外部検定試験で児童生徒の英語力を客観的に測る

 先生方は一生懸命だからこそ、「この単語を知っていないと次に進めない。」という積み上げ式の考え方にとらわれてしまいがちだという。「もちろん文法説明は絶対に必要ですし、文法が分かってないと学んできたことの活用、応用は難しい。でもそれ(文法説明)のみの先生に対しては、変えていかねばならないというメッセージを発していきたい。」

 今年度、山口県では一部の小学校に英検ESG、全ての中学校に英検IBAを導入した。「言語活動をたくさんやっている学校では、実際にこういう授業で、こういう内容で指導を行っているから、子どもたちの英語力がこれだけついていますよ、と伝えるために、「これだけ」の部分を示す客観的指標を得る手段として外部試験を使う。そして外部試験結果の分析を通して、こういう力を高めていきたいと具体的に示していきたいと思っているんです。」

「授業改善」を目指して

 どんなに研修を行っても、どんなに授業改善の必要性を繰り返し伝えても、授業改善への一歩を踏み出せない先生がいる。その最大の原因は「成功体験の不足」にあると櫻井先生は言う。「授業改善をして、言語活動に取り組みながら学ぶことで、子どもたちに力が付いていくという体験があれば、もとの授業スタイルには戻れないと思うんです。しかし、子どもたちが変わるまで待てない、耐えられない先生が多いと思います。」授業スタイルを変えてみても、即座に子どもたちが変化する訳ではない。「あれ、(生徒は)もっとしゃべるはずなのに、しゃべれない」と慌ててしまうし、そういう先生の姿に子どもも戸惑う。だから、元の授業スタイルの方が良いのかなと思って、落ち着いた、安定した、それまでやってきた授業に戻ってしまう。だからこそ、「最初は戸惑いもあるかもしれないけれど、言語活動を繰り返し行っていくことで、きっと子どもたちに力が付いていくと伝えています。」

 研修が増えたことによる成果については手応えを感じるものの、そればかりでもない。中には、研修が多すぎるという指摘もある。「これまでは悉皆研修が年1回だったのに、今では事前課題もあり、アンケートもあり、確かに先生方にかなりプレッシャーをかけている。」だが櫻井先生は次のように続けた。「先生方も本当によく頑張ってくださっている。山口県の子どもたちに、もっと英語の力をつけてあげたい。だから、やれるだけやろうと思っています。」

 櫻井先生自身にも授業スタイルが変わる転機があった。
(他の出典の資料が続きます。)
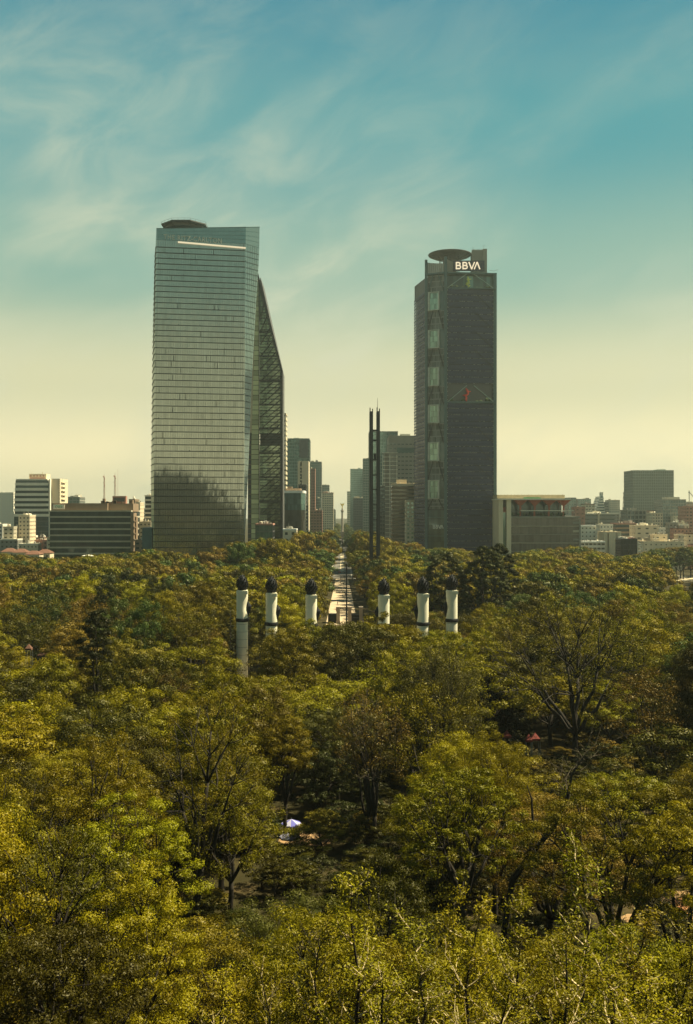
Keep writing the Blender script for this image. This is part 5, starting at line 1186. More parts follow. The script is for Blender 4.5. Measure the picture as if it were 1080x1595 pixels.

「教科書中心で、教師のパフォーマンスでなんとか子どもたちを食いつかせることで、英語を好きにさせるという授業をずっとしていた。内容よりも型として。」ところが、山口大学の附属校に移った時、教科書を十分に理解している子どもたちから、自分の授業に対して「同じことを何度も説明されても・・・」という反応を感じる状況が起こったという。「何をすれば子どもたちの心に響くのか。決められたことをドリルでやるのではなく、自分のことを言う、相手のことを聞くという内容に迫っていかねばならない。そのために、どんなことができるのだろう。」と考えた。そして行き着いたのが、言語活動の充実だった。「子どもたちに鍛えられたという思いが、自分自身には常にあります。」こうした経験と、さらにバックワードデザインの考え方との出会いが、今の櫻井先生の信念を支えている。

 先生方は、基本的に子どもたちのことが好きだと思います。だから、自分のやっている授業での子どもたちの目の輝きと、良い授業、良い先生の授業を受けている子どもたちの目の輝きとの違いが分かります。実際に良い授業を受けている子どもたちに英語の力がついていると分かった時に、先生方も変わっていけると信じています。